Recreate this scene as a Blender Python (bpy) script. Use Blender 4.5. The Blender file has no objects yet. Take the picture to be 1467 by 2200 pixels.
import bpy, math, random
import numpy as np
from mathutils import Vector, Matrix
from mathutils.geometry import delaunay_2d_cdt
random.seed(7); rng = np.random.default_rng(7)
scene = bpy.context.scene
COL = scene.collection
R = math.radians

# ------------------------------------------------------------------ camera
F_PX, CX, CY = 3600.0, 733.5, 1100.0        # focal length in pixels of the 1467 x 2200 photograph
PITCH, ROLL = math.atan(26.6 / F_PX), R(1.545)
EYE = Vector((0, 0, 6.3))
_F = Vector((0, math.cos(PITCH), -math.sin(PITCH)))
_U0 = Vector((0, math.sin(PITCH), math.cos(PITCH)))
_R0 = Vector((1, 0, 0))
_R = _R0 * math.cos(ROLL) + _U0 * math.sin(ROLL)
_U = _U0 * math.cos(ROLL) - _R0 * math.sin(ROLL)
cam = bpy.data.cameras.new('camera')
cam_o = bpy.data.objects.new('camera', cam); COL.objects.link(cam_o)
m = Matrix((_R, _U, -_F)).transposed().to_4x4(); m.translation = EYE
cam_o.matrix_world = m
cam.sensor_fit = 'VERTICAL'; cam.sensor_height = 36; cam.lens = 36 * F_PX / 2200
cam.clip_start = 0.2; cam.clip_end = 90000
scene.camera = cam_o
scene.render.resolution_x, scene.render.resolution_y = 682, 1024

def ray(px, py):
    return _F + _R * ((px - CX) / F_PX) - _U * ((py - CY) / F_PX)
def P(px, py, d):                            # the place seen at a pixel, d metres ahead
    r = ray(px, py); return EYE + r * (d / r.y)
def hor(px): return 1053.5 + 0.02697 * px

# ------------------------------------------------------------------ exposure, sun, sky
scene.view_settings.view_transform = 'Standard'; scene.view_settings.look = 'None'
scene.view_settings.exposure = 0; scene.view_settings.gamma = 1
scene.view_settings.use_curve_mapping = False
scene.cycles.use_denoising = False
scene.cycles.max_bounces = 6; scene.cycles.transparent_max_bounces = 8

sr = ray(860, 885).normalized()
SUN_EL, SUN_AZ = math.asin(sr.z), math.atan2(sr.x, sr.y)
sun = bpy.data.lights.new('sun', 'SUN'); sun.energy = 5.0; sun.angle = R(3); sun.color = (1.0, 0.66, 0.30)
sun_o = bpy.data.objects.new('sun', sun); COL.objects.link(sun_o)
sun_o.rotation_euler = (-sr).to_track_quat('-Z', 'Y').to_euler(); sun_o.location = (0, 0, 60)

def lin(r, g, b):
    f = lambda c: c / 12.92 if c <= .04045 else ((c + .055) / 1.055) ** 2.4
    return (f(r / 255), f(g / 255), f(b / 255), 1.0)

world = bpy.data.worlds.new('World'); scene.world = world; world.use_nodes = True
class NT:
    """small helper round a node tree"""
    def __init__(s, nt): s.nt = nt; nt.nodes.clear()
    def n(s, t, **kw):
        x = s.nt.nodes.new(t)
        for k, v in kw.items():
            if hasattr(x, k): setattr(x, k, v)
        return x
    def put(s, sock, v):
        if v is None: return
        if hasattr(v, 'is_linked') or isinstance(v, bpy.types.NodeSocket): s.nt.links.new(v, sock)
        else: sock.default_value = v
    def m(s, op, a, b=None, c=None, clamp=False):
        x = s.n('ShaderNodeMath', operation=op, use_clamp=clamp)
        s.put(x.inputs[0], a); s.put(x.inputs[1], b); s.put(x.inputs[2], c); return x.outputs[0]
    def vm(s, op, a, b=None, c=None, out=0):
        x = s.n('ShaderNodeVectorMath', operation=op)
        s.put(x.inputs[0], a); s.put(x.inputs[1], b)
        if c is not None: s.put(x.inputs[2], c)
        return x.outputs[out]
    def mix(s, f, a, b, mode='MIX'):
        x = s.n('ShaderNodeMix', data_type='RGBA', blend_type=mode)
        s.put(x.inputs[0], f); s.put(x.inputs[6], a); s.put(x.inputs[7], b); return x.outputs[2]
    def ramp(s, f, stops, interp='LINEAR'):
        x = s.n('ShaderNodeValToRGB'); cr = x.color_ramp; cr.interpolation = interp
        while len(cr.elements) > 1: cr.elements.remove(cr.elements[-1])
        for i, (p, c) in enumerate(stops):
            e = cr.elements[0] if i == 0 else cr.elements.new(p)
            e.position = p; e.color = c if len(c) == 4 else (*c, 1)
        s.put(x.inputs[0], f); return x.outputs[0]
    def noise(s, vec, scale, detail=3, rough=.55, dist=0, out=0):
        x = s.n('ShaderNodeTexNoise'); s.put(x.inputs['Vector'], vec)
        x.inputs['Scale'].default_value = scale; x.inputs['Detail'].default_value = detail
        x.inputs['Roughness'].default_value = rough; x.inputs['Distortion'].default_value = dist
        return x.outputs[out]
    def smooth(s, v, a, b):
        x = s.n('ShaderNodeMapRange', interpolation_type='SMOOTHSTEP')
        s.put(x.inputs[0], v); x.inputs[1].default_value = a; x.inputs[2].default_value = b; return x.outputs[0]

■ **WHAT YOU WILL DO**
Return the listing above in its exact form.

■ **FINISHED TASK**
Recreate this scene as a Blender Python (bpy) script. Use Blender 4.5. The Blender file has no objects yet. Take the picture to be 1467 by 2200 pixels.
import bpy, math, random
import numpy as np
from mathutils import Vector, Matrix
from mathutils.geometry import delaunay_2d_cdt
random.seed(7); rng = np.random.default_rng(7)
scene = bpy.context.scene
COL = scene.collection
R = math.radians

# ------------------------------------------------------------------ camera
F_PX, CX, CY = 3600.0, 733.5, 1100.0        # focal length in pixels of the 1467 x 2200 photograph
PITCH, ROLL = math.atan(26.6 / F_PX), R(1.545)
EYE = Vector((0, 0, 6.3))
_F = Vector((0, math.cos(PITCH), -math.sin(PITCH)))
_U0 = Vector((0, math.sin(PITCH), math.cos(PITCH)))
_R0 = Vector((1, 0, 0))
_R = _R0 * math.cos(ROLL) + _U0 * math.sin(ROLL)
_U = _U0 * math.cos(ROLL) - _R0 * math.sin(ROLL)
cam = bpy.data.cameras.new('camera')
cam_o = bpy.data.objects.new('camera', cam); COL.objects.link(cam_o)
m = Matrix((_R, _U, -_F)).transposed().to_4x4(); m.translation = EYE
cam_o.matrix_world = m
cam.sensor_fit = 'VERTICAL'; cam.sensor_height = 36; cam.lens = 36 * F_PX / 2200
cam.clip_start = 0.2; cam.clip_end = 90000
scene.camera = cam_o
scene.render.resolution_x, scene.render.resolution_y = 682, 1024

def ray(px, py):
    return _F + _R * ((px - CX) / F_PX) - _U * ((py - CY) / F_PX)
def P(px, py, d):                            # the place seen at a pixel, d metres ahead
    r = ray(px, py); return EYE + r * (d / r.y)
def hor(px): return 1053.5 + 0.02697 * px

# ------------------------------------------------------------------ exposure, sun, sky
scene.view_settings.view_transform = 'Standard'; scene.view_settings.look = 'None'
scene.view_settings.exposure = 0; scene.view_settings.gamma = 1
scene.view_settings.use_curve_mapping = False
scene.cycles.use_denoising = False
scene.cycles.max_bounces = 6; scene.cycles.transparent_max_bounces = 8

sr = ray(860, 885).normalized()
SUN_EL, SUN_AZ = math.asin(sr.z), math.atan2(sr.x, sr.y)
sun = bpy.data.lights.new('sun', 'SUN'); sun.energy = 5.0; sun.angle = R(3); sun.color = (1.0, 0.66, 0.30)
sun_o = bpy.data.objects.new('sun', sun); COL.objects.link(sun_o)
sun_o.rotation_euler = (-sr).to_track_quat('-Z', 'Y').to_euler(); sun_o.location = (0, 0, 60)

def lin(r, g, b):
    f = lambda c: c / 12.92 if c <= .04045 else ((c + .055) / 1.055) ** 2.4
    return (f(r / 255), f(g / 255), f(b / 255), 1.0)

world = bpy.data.worlds.new('World'); scene.world = world; world.use_nodes = True
class NT:
    """small helper round a node tree"""
    def __init__(s, nt): s.nt = nt; nt.nodes.clear()
    def n(s, t, **kw):
        x = s.nt.nodes.new(t)
        for k, v in kw.items():
            if hasattr(x, k): setattr(x, k, v)
        return x
    def put(s, sock, v):
        if v is None: return
        if hasattr(v, 'is_linked') or isinstance(v, bpy.types.NodeSocket): s.nt.links.new(v, sock)
        else: sock.default_value = v
    def m(s, op, a, b=None, c=None, clamp=False):
        x = s.n('ShaderNodeMath', operation=op, use_clamp=clamp)
        s.put(x.inputs[0], a); s.put(x.inputs[1], b); s.put(x.inputs[2], c); return x.outputs[0]
    def vm(s, op, a, b=None, c=None, out=0):
        x = s.n('ShaderNodeVectorMath', operation=op)
        s.put(x.inputs[0], a); s.put(x.inputs[1], b)
        if c is not None: s.put(x.inputs[2], c)
        return x.outputs[out]
    def mix(s, f, a, b, mode='MIX'):
        x = s.n('ShaderNodeMix', data_type='RGBA', blend_type=mode)
        s.put(x.inputs[0], f); s.put(x.inputs[6], a); s.put(x.inputs[7], b); return x.outputs[2]
    def ramp(s, f, stops, interp='LINEAR'):
        x = s.n('ShaderNodeValToRGB'); cr = x.color_ramp; cr.interpolation = interp
        while len(cr.elements) > 1: cr.elements.remove(cr.elements[-1])
        for i, (p, c) in enumerate(stops):
            e = cr.elements[0] if i == 0 else cr.elements.new(p)
            e.position = p; e.color = c if len(c) == 4 else (*c, 1)
        s.put(x.inputs[0], f); return x.outputs[0]
    def noise(s, vec, scale, detail=3, rough=.55, dist=0, out=0):
        x = s.n('ShaderNodeTexNoise'); s.put(x.inputs['Vector'], vec)
        x.inputs['Scale'].default_value = scale; x.inputs['Detail'].default_value = detail
        x.inputs['Roughness'].default_value = rough; x.inputs['Distortion'].default_value = dist
        return x.outputs[out]
    def smooth(s, v, a, b):
        x = s.n('ShaderNodeMapRange', interpolation_type='SMOOTHSTEP')
        s.put(x.inputs[0], v); x.inputs[1].default_value = a; x.inputs[2].default_value = b; return x.outputs[0]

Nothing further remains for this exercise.